• WHAT YOU ARE ASKED TO DO:
Begin at the first line of the data and copy each line through the one containing "SC.camera = cam", that line included, with no pictures.

• GIVEN MATERIAL:
------------------------------------

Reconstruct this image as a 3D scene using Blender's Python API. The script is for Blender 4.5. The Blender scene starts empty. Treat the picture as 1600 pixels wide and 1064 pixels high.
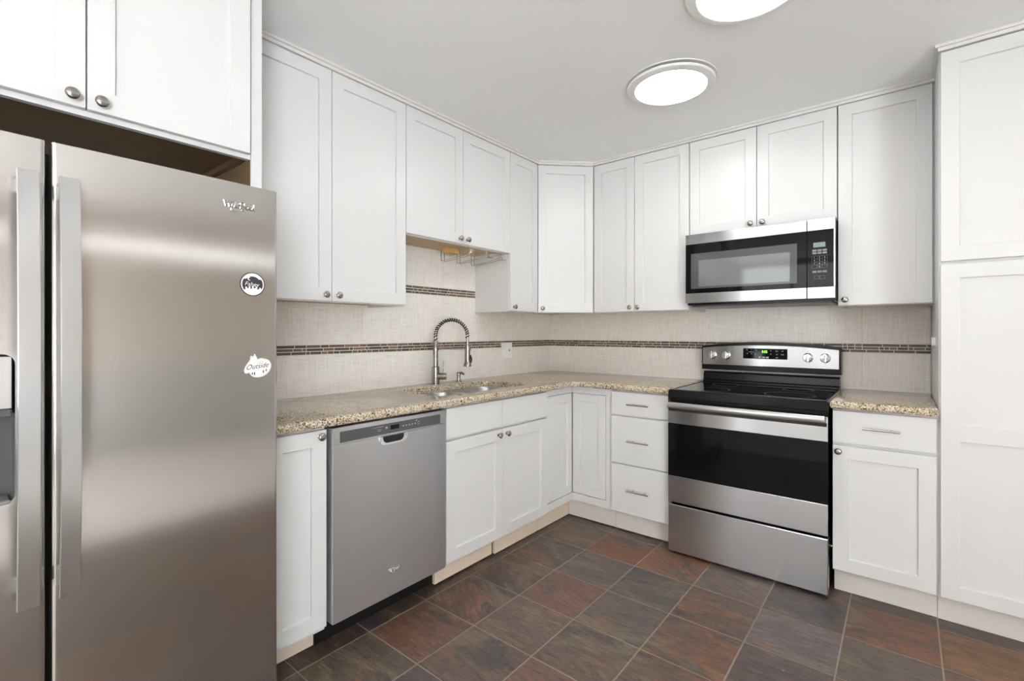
import bpy, bmesh, math, random
from mathutils import Vector, Matrix
random.seed(7)
SC = bpy.context.scene
COL = SC.collection

# ------------------------------------------------------------------ camera, world, exposure
CAM = (2.317, -3.329, 1.241)
cd = bpy.data.cameras.new('camera')
cam = bpy.data.objects.new('camera', cd)
COL.objects.link(cam)
cam.location = CAM
cam.rotation_euler = (math.radians(90), 0, math.radians(39.293))
cd.sensor_width = 36.0
cd.lens = 747.86 * 36.0 / 1600.0
cd.shift_y = -(532.0 - 518.74) / 1600.0
cd.clip_start = 0.05
SC.camera = cam

wd = bpy.data.worlds.new('daylight')
SC.world = wd
wd.use_nodes = True
SKY, GROUND = 10.5, 19.0      # overcast sky; lower half made brighter to lift the ceiling
_t = wd.node_tree
_s = _t.nodes.new('ShaderNodeSeparateXYZ')
_r = _t.nodes.new('ShaderNodeMapRange')
_r.inputs['From Min'].default_value = -0.06; _r.inputs['From Max'].default_value = 0.06
_r.inputs['To Min'].default_value = GROUND; _r.inputs['To Max'].default_value = SKY
_tc = _t.nodes.new('ShaderNodeTexCoord')
_t.links.new(_tc.outputs['Generated'], _s.inputs[0]); _t.links.new(_s.outputs['Z'], _r.inputs[0])
_t.nodes['Background'].inputs[0].default_value = (0.93, 0.97, 1.0, 1)
_t.links.new(_r.outputs[0], _t.nodes['Background'].inputs[1])
LAMP_STRENGTH = 15.0

SC.view_settings.view_transform = 'Standard'
SC.view_settings.look = 'None'
SC.view_settings.exposure = 0.52
SC.view_settings.gamma = 1.0
SC.view_settings.use_curve_mapping = False

# ------------------------------------------------------------------ materials
def s2l(c):
    return tuple((v / 12.92 if v <= 0.04045 else ((v + 0.055) / 1.055) ** 2.4) for v in [k / 255.0 for k in c])

def mat(name, rgb, rough=0.5, metal=0.0, spec=0.5, **kw):
    m = bpy.data.materials.new(name)
    m.use_nodes = True
    b = m.node_tree.nodes['Principled BSDF']
    b.inputs['Base Color'].default_value = (*rgb, 1)
    b.inputs['Roughness'].default_value = rough
    b.inputs['Metallic'].default_value = metal
    b.inputs['Specular IOR Level'].default_value = spec
    for k, v in kw.items():
        b.inputs[k].default_value = v
    return m

def nt(m):
    return m.node_tree, m.node_tree.nodes, m.node_tree.links, m.node_tree.nodes['Principled BSDF']

def node(m, typ, **kw):
    n = m.node_tree.nodes.new(typ)
    for k, v in kw.items():
        if k in n.inputs.keys():
            n.inputs[k].default_value = v
        else:
            setattr(n, k, v)
    return n

def ramp(m, stops, interp='LINEAR'):
    n = m.node_tree.nodes.new('ShaderNodeValToRGB')
    cr = n.color_ramp
    cr.interpolation = interp
    while len(cr.elements) < len(stops):
        cr.elements.new(0.5)
    for e, (p, c) in zip(cr.elements, stops):
        e.position = p
        e.color = (*c, 1)
    return n

def mapped(m, scale=(1, 1, 1), loc=(0, 0, 0)):
    """real-place coordinates: position in the room, stretched by scale"""
    g = node(m, 'ShaderNodeNewGeometry')
    mp = node(m, 'ShaderNodeMapping')
    mp.inputs['Scale'].default_value = scale
    mp.inputs['Location'].default_value = loc
    m.node_tree.links.new(g.outputs['Position'], mp.inputs['Vector'])
    return mp

def noise(m, vec, scale, detail=3.0, rough=0.5, dist=0.0):
    n = node(m, 'ShaderNodeTexNoise')
    n.inputs['Scale'].default_value = scale
    n.inputs['Detail'].default_value = detail
    n.inputs['Roughness'].default_value = rough
    n.inputs['Distortion'].default_value = dist
    m.node_tree.links.new(vec.outputs[0], n.inputs['Vector'])
    return n

def mixc(m, fac, a, b, blend='MIX'):
    n = node(m, 'ShaderNodeMix', data_type='RGBA', blend_type=blend)
    L = m.node_tree.links
    for sock, v in ((n.inputs[0], fac), (n.inputs[6], a), (n.inputs[7], b)):
        if isinstance(v, bpy.types.NodeSocket):
            L.new(v, sock)
        elif isinstance(v, tuple):
            sock.default_value = (*v, 1)
        else:
            sock.default_value = v
    return n.outputs[2]

def bump(m, h, strength=0.2, dist=0.002):
    n = node(m, 'ShaderNodeBump')
    n.inputs['Strength'].default_value = strength
    n.inputs['Distance'].default_value = dist
    m.node_tree.links.new(h, n.inputs['Height'])
    m.node_tree.links.new(n.outputs[0], m.node_tree.nodes['Principled BSDF'].inputs['Normal'])

def painted(name, rgb, rough, nscale=40, strength=0.05, var=0.03):
    m = mat(name, rgb, rough)
    t, N, L, b = nt(m)
    v = mapped(m)
    n1 = noise(m, v, 2.3, 2)
    dark = tuple(c * (1 - var) for c in rgb)
    L.new(mixc(m, n1.outputs[0], dark, rgb), b.inputs['Base Color'])
    n2 = noise(m, v, nscale, 3)
    bump(m, n2.outputs[0], strength, 0.001)
    return m

M = {}
M['paint'] = painted('white_cabinet_paint', (0.72, 0.72, 0.72), 0.32, 60, 0.03, 0.015)
M['ceiling'] = painted('ceiling_paint', (0.95, 0.955, 0.965), 0.85, 55, 0.25, 0.02)
M['wall'] = painted('wall_paint', (0.56, 0.48, 0.40), 0.7, 80, 0.1)
M['wall_brown'] = painted('brown_wall_paint', (0.22, 0.18, 0.15), 0.7, 80, 0.1)
M['wainscot'] = painted('grey_wainscot_paint', (0.42, 0.41, 0.40), 0.5, 60, 0.05)
M['wall_light'] = painted('light_wall_paint', (0.82, 0.82, 0.80), 0.6, 80, 0.1)
M['trim'] = painted('trim_paint', (0.76, 0.75, 0.74), 0.35, 60, 0.03)
M['toe_white'] = painted('toe_kick_paint', (0.78, 0.75, 0.71), 0.45, 30, 0.1, 0.10)
M['toe_bare'] = painted('toe_kick_bare_board', (0.90, 0.75, 0.60), 0.5, 30, 0.1, 0.08)
M['white_plastic'] = mat('white_plastic', (0.86, 0.86, 0.84), 0.3)
M['caulk'] = mat('white_caulk', (0.80, 0.79, 0.76), 0.5)
M['black'] = mat('black_plastic', (0.012, 0.012, 0.013), 0.35)
M['black_enamel'] = mat('black_enamel', (0.010, 0.010, 0.011), 0.18, 0, 0.25)
M['dark_gap'] = mat('dark_gasket', (0.02, 0.02, 0.02), 0.7)
M['charcoal'] = mat('charcoal_panel', (0.085, 0.085, 0.09), 0.3)
M['grey_body'] = mat('grey_appliance_body', (0.20, 0.20, 0.20), 0.5)
M['black_glass'] = mat('black_glass', (0.005, 0.005, 0.006), 0.04, 0, 0.22)
M['window_mesh'] = mat('microwave_window', (0.16, 0.17, 0.168), 0.06, 0.0, 0.95)
M['window_frame'] = mat('microwave_window_surround', (0.085, 0.088, 0.092), 0.15, 0.0, 0.4)
M['key'] = mat('key_marks', (0.42, 0.46, 0.52), 0.4)
M['key_dim'] = mat('dim_key_marks', (0.20, 0.21, 0.23), 0.4)
M['lcd'] = mat('lcd_green_grey', (0.22, 0.28, 0.25), 0.25)
M['chrome'] = mat('polished_chrome', (0.75, 0.75, 0.75), 0.10, 1.0)
M['nickel'] = mat('brushed_nickel', (0.38, 0.36, 0.335), 0.27, 1.0)
M['pull'] = mat('satin_nickel_pull', (0.60, 0.59, 0.57), 0.25, 1.0)
M['wire'] = mat('bright_wire', (0.78, 0.77, 0.74), 0.22, 0.9)
M['coil'] = mat('black_rubber_hose', (0.012, 0.012, 0.012), 0.35)
M['sticker_white'] = mat('sticker_white', (0.84, 0.83, 0.82), 0.45)
M['sticker_black'] = mat('sticker_black', (0.03, 0.028, 0.035), 0.45)
M['sticker_grey'] = mat('sticker_grey', (0.45, 0.46, 0.47), 0.45)
M['sink_steel'] = mat('sink_steel', (0.50, 0.50, 0.50), 0.36, 1.0)

def emit(name, rgb, strength):
    m = mat(name, rgb, 0.5)
    b = m.node_tree.nodes['Principled BSDF']
    b.inputs['Emission Color'].default_value = (*rgb, 1)
    b.inputs['Emission Strength'].default_value = strength
    return m
M['lens'] = emit('lit_lamp_lens', (1.0, 0.985, 0.965), LAMP_STRENGTH)
M['lens_fill'] = emit('added_fill_lamp_lens', (1.0, 0.985, 0.965), LAMP_STRENGTH * 3.0)  # stronger lens for the unseen lights added as fill
M['clock'] = emit('green_clock_digits', (0.35, 1.0, 0.12), 1.3)

def brushed(name, rgb, rough, grain, aniso=0.75, rot=0.0):
    """stainless steel: grain is the stretch of the fine brush lines"""
    m = mat(name, rgb, rough, 1.0)
    t, N, L, b = nt(m)
    v = mapped(m, grain)
    n = noise(m, v, 1.0, 2, 0.6)
    r = node(m, 'ShaderNodeMapRange')
    r.inputs['To Min'].default_value = rough - 0.004
    r.inputs['To Max'].default_value = rough + 0.004
    L.new(n.outputs[0], r.inputs[0])
    L.new(r.outputs[0], b.inputs['Roughness'])
    L.new(mixc(m, n.outputs[0], tuple(c * 0.985 for c in rgb), rgb), b.inputs['Base Color'])
    b.inputs['Anisotropic'].default_value = aniso
    b.inputs['Anisotropic Rotation'].default_value = rot
    tg = node(m, 'ShaderNodeTangent', direction_type='RADIAL', axis='Z')
    L.new(tg.outputs[0], b.inputs['Tangent'])
    return m
M['steel_fridge'] = brushed('stainless_vertical_grain', (0.60, 0.585, 0.57), 0.19, (900, 900, 6), 0.9, 0.0)
M['steel_handle'] = brushed('stainless_handle', (0.50, 0.50, 0.505), 0.30, (900, 900, 6), 0.6, 0.0)
M['steel'] = brushed('stainless_horizontal_grain', (0.59, 0.59, 0.595), 0.235, (6, 6, 900), 1.0, 0.25)
M['steel_dish'] = brushed('stainless_dishwasher', (0.73, 0.745, 0.775), 0.30, (6, 6, 900), 1.0, 0.25)
M['steel_handle_h'] = brushed('stainless_oven_handle', (0.66, 0.65, 0.65), 0.28, (6, 6, 900), 0.5, 0.25)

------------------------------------

• RESPONSE TO THIS EXERCISE:
Reconstruct this image as a 3D scene using Blender's Python API. The script is for Blender 4.5. The Blender scene starts empty. Treat the picture as 1600 pixels wide and 1064 pixels high.
import bpy, bmesh, math, random
from mathutils import Vector, Matrix
random.seed(7)
SC = bpy.context.scene
COL = SC.collection

# ------------------------------------------------------------------ camera, world, exposure
CAM = (2.317, -3.329, 1.241)
cd = bpy.data.cameras.new('camera')
cam = bpy.data.objects.new('camera', cd)
COL.objects.link(cam)
cam.location = CAM
cam.rotation_euler = (math.radians(90), 0, math.radians(39.293))
cd.sensor_width = 36.0
cd.lens = 747.86 * 36.0 / 1600.0
cd.shift_y = -(532.0 - 518.74) / 1600.0
cd.clip_start = 0.05
SC.camera = cam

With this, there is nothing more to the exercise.